The Framework Design

The analysis framework built for the Tourism Authority was designed around three intelligence functions:

Competitive monitoring — tracking how Eswatini's search visibility for relevant terms compared against comparable destinations, and identifying where competitive gaps were growing or closing.

Market demand analysis — using search data to understand what potential visitors in priority markets were looking for, and whether Eswatini's digital content was aligned with those interests.

Sentiment tracking — monitoring visitor reviews and social conversation to identify emerging issues or strengths in the destination's perceived product, before they became visible in arrival statistics.

Each function had assigned ownership within the Tourism Authority, a defined reporting cadence, and a template for summarising findings. The system was designed to run on the tools that had been implemented — not to require specialist skills or additional external support.

What Sustainable Looks Like

The test for any intelligence capability isn't how well it works when the consultant is in the room. It's whether the team is still using it twelve months later.

This project closed with a monitoring system that the Eswatini Tourism Authority team had used and built themselves — not one handed over at the end of an engagement. The training was designed to produce capability, not familiarity. Private sector participants left sessions with active, optimised accounts and a working understanding of the tools they'd need to maintain them.

The goal was a Tourism Authority that could see its own digital performance, track its competitive position over time, and make the internal case for digital investment on the basis of data it had produced — without needing to commission a study to answer questions it should be able to answer itself.

Key Findings & Learnings from Eswatini

Key findings

  • Digital Blind Spots Were Structural, Not Incidental

    The absence of monitoring wasn't a resource problem — it was an architecture problem. Without defined tools, assigned roles, and reporting rhythms, digital intelligence wouldn't get produced regardless of budget. The solution was system design, not just skill development.

  • Public and Private Sector Needed Different Tools and Different Conversations

    The Tourism Authority needed competitive intelligence and market trend analysis. Individual tourism businesses needed practical, low-cost tools for managing their own visibility. Training both groups from the same curriculum would have served neither well — the program was differentiated from the start.

  • Monitoring Only Has Value If It's Sustained

    A one-time digital audit produces a snapshot. A monitoring system produces a trend line — which is what makes it possible to see whether investments are working and whether competitive position is improving. The design priority was sustainability: tools the team could use independently, reports simple enough to produce regularly, processes that survived staff changes.

Key learnings

  • Intelligence Tools Require Intelligence Questions

    Setting up SEMrush and Google Analytics is not the same as having a functioning intelligence capability. The more important work was defining the specific questions the Tourism Authority needed to answer — about competitor positioning, market search behavior, visitor sentiment — and building the monitoring framework around answering them.

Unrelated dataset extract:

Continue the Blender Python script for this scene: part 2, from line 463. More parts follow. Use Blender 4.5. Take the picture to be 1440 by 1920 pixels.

  • Private Sector Training Has a Different Success Condition

    For tourism businesses, the goal wasn't digital marketing expertise — it was practical capability with tools they would actually keep using. Sessions built around real accounts, real content, and immediate application produced better retention than workshops presenting general principles.

  • Competitive Benchmarking Changes the Internal Conversation

    When a destination authority can show, with current data, exactly where it ranks against competitors for key search terms, the conversation about digital investment changes. The case for resources becomes evidence-based rather than aspirational.